- Task -
Print, exactly as they stand, the lines from the start of the listing to the line containing "from mathutils import Vector", inclusive.

- Data shown -

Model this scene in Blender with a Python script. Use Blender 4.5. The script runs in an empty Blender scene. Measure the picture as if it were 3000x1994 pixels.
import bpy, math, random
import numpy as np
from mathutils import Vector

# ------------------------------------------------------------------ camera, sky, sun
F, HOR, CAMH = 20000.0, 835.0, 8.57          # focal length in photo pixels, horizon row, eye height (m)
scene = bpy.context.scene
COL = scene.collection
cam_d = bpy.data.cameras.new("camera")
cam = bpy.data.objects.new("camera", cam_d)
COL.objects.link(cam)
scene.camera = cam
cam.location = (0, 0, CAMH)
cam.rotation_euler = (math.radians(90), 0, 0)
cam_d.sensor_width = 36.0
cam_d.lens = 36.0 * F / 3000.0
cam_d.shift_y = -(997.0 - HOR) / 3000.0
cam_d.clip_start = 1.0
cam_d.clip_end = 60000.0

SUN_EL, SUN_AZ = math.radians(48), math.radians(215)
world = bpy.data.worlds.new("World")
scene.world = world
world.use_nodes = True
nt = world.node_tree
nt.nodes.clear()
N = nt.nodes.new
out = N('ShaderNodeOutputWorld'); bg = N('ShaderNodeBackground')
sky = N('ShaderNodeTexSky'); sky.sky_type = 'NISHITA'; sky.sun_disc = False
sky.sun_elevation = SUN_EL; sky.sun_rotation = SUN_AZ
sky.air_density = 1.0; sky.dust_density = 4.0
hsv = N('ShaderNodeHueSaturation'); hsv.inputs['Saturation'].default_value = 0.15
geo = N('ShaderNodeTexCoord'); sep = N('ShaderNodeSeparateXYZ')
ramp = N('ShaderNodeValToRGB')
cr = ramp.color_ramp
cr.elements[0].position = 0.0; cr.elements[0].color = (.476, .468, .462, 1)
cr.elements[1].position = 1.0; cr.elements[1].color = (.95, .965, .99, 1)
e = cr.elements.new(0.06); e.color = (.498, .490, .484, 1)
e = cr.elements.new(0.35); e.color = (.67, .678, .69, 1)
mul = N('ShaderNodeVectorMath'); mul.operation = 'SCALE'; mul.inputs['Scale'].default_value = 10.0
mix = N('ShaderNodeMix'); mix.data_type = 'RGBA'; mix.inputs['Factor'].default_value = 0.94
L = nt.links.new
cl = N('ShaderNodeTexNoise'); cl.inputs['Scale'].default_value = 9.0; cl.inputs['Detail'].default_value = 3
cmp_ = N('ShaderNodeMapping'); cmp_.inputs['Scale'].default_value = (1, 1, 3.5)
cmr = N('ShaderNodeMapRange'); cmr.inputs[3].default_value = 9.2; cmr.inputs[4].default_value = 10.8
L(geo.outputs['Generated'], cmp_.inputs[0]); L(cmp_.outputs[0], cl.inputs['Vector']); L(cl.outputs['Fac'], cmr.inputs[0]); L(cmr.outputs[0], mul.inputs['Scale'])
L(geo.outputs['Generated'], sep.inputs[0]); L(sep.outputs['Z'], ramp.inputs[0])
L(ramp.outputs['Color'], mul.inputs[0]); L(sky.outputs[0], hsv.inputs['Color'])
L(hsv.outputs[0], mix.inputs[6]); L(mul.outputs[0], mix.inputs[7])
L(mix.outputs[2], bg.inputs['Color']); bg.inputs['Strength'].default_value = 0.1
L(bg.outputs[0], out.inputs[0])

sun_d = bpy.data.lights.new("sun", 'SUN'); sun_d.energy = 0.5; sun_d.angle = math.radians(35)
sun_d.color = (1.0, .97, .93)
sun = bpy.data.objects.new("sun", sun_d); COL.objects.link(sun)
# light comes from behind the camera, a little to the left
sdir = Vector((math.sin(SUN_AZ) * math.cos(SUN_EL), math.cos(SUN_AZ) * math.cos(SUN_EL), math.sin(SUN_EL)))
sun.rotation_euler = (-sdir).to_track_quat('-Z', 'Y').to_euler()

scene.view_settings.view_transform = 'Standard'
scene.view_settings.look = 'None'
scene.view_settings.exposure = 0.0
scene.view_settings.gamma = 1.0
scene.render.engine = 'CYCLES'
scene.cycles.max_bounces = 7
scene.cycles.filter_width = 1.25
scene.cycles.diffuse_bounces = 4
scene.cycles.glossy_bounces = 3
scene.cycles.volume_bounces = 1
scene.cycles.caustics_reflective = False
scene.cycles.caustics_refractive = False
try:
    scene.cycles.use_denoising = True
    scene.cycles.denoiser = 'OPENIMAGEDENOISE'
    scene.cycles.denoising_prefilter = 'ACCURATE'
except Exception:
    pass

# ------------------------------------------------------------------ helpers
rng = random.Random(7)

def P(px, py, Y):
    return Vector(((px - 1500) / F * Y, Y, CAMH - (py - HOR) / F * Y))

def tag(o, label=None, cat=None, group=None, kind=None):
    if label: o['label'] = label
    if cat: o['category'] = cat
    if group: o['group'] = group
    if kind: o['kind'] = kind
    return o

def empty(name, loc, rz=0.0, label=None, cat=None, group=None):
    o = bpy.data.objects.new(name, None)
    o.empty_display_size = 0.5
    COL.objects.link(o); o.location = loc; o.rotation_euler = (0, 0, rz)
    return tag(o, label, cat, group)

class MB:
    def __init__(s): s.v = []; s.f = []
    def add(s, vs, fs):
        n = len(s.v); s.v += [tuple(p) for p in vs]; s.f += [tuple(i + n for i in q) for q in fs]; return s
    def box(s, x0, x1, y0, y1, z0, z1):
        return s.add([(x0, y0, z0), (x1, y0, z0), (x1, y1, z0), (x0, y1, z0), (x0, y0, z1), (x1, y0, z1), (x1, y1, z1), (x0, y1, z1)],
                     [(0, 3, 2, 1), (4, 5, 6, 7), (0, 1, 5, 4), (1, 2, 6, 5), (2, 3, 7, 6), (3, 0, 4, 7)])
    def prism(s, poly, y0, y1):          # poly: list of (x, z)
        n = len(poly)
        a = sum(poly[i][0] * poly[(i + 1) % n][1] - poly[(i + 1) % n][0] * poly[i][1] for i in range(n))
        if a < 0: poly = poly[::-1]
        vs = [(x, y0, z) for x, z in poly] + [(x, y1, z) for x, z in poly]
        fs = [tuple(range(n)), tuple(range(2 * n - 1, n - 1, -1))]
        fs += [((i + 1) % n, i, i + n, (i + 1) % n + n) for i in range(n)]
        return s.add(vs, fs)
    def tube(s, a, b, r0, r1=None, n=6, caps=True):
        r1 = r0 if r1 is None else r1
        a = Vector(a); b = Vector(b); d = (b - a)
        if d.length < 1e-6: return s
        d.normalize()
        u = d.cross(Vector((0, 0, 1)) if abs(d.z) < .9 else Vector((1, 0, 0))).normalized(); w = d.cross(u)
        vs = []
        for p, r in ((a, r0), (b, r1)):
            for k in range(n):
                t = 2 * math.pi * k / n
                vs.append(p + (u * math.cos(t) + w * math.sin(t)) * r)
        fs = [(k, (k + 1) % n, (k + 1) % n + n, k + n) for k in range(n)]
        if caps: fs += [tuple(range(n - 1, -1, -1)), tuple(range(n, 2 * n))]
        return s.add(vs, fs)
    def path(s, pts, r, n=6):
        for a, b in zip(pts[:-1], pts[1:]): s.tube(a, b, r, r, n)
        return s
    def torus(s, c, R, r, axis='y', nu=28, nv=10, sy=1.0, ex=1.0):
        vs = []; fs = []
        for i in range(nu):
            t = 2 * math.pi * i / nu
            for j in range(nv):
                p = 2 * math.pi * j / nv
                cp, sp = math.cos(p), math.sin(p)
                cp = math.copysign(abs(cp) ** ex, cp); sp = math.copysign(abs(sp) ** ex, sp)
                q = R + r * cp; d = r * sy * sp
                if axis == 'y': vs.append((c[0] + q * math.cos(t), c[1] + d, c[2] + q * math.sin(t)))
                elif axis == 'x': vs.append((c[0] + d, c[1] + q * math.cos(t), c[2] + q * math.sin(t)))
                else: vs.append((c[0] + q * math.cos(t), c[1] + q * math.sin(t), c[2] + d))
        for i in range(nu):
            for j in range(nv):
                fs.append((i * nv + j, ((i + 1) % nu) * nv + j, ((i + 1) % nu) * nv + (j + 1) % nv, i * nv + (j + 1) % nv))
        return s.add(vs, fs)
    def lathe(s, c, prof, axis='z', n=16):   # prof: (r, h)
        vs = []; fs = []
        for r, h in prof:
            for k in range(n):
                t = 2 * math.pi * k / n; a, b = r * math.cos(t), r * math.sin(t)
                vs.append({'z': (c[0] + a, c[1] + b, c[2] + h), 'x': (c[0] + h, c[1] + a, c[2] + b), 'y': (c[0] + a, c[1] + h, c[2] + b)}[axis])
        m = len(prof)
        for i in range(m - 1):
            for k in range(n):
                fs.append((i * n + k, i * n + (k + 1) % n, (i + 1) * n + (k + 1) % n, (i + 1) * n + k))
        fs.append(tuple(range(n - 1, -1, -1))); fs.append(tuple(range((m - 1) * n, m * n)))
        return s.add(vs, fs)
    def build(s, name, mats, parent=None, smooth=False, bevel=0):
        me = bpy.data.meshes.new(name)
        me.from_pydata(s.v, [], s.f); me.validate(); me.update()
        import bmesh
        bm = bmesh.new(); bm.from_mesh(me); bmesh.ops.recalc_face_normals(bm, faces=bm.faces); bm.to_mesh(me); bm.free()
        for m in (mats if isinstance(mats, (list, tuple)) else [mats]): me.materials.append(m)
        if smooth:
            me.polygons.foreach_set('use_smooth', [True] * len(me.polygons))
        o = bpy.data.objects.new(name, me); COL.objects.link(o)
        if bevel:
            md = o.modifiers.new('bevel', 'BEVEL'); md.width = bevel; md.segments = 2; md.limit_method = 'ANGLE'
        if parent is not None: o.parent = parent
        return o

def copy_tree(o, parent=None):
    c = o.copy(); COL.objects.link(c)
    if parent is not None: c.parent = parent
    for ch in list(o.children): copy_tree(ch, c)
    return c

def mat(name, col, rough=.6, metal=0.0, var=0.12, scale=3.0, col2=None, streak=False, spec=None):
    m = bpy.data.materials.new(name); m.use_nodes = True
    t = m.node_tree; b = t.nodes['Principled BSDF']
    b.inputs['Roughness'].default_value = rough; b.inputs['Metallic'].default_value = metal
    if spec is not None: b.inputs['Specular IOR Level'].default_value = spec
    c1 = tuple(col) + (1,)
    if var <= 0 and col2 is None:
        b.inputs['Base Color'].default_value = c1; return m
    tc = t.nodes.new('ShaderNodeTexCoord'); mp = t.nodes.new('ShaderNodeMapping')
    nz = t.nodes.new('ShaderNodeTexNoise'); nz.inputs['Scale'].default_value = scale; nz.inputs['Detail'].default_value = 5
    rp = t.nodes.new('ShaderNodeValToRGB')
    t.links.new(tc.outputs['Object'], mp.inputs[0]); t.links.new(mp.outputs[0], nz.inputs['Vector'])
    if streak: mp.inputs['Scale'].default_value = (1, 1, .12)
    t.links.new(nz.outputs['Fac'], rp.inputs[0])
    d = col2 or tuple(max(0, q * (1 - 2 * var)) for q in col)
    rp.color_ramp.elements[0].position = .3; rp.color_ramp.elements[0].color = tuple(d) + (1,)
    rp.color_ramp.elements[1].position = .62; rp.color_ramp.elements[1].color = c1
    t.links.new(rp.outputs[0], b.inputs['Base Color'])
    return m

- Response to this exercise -
Model this scene in Blender with a Python script. Use Blender 4.5. The script runs in an empty Blender scene. Measure the picture as if it were 3000x1994 pixels.
import bpy, math, random
import numpy as np
from mathutils import Vector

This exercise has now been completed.